● Directions for this task
Beneath this task is a listing; retype all of it exactly.

━━━━━━━━━━

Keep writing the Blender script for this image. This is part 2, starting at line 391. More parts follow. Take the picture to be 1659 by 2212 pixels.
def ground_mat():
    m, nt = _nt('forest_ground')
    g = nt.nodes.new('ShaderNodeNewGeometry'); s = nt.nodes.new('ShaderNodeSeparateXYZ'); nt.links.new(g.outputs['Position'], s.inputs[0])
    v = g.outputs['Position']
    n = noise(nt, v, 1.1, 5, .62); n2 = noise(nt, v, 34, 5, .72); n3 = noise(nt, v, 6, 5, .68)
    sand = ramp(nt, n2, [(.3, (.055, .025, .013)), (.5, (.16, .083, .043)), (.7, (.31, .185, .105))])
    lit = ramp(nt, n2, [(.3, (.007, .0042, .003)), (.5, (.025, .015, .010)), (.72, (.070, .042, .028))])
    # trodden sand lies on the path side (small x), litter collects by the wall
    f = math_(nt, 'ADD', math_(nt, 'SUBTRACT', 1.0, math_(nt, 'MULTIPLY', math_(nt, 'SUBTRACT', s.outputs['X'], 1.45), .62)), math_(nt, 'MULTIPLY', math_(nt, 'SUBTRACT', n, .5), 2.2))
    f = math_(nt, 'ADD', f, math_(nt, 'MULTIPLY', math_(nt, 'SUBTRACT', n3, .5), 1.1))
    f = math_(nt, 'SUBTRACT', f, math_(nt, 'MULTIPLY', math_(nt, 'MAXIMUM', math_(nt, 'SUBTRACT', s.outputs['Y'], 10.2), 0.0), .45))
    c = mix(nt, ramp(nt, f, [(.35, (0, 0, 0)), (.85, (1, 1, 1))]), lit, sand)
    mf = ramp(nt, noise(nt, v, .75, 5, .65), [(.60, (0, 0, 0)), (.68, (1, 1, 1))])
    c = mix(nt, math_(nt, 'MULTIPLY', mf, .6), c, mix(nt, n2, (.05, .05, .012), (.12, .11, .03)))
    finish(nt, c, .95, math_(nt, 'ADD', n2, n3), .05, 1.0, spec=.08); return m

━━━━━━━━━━

● Reply
Keep writing the Blender script for this image. This is part 2, starting at line 391. More parts follow. Take the picture to be 1659 by 2212 pixels.
def ground_mat():
    m, nt = _nt('forest_ground')
    g = nt.nodes.new('ShaderNodeNewGeometry'); s = nt.nodes.new('ShaderNodeSeparateXYZ'); nt.links.new(g.outputs['Position'], s.inputs[0])
    v = g.outputs['Position']
    n = noise(nt, v, 1.1, 5, .62); n2 = noise(nt, v, 34, 5, .72); n3 = noise(nt, v, 6, 5, .68)
    sand = ramp(nt, n2, [(.3, (.055, .025, .013)), (.5, (.16, .083, .043)), (.7, (.31, .185, .105))])
    lit = ramp(nt, n2, [(.3, (.007, .0042, .003)), (.5, (.025, .015, .010)), (.72, (.070, .042, .028))])
    # trodden sand lies on the path side (small x), litter collects by the wall
    f = math_(nt, 'ADD', math_(nt, 'SUBTRACT', 1.0, math_(nt, 'MULTIPLY', math_(nt, 'SUBTRACT', s.outputs['X'], 1.45), .62)), math_(nt, 'MULTIPLY', math_(nt, 'SUBTRACT', n, .5), 2.2))
    f = math_(nt, 'ADD', f, math_(nt, 'MULTIPLY', math_(nt, 'SUBTRACT', n3, .5), 1.1))
    f = math_(nt, 'SUBTRACT', f, math_(nt, 'MULTIPLY', math_(nt, 'MAXIMUM', math_(nt, 'SUBTRACT', s.outputs['Y'], 10.2), 0.0), .45))
    c = mix(nt, ramp(nt, f, [(.35, (0, 0, 0)), (.85, (1, 1, 1))]), lit, sand)
    mf = ramp(nt, noise(nt, v, .75, 5, .65), [(.60, (0, 0, 0)), (.68, (1, 1, 1))])
    c = mix(nt, math_(nt, 'MULTIPLY', mf, .6), c, mix(nt, n2, (.05, .05, .012), (.12, .11, .03)))
    finish(nt, c, .95, math_(nt, 'ADD', n2, n3), .05, 1.0, spec=.08); return m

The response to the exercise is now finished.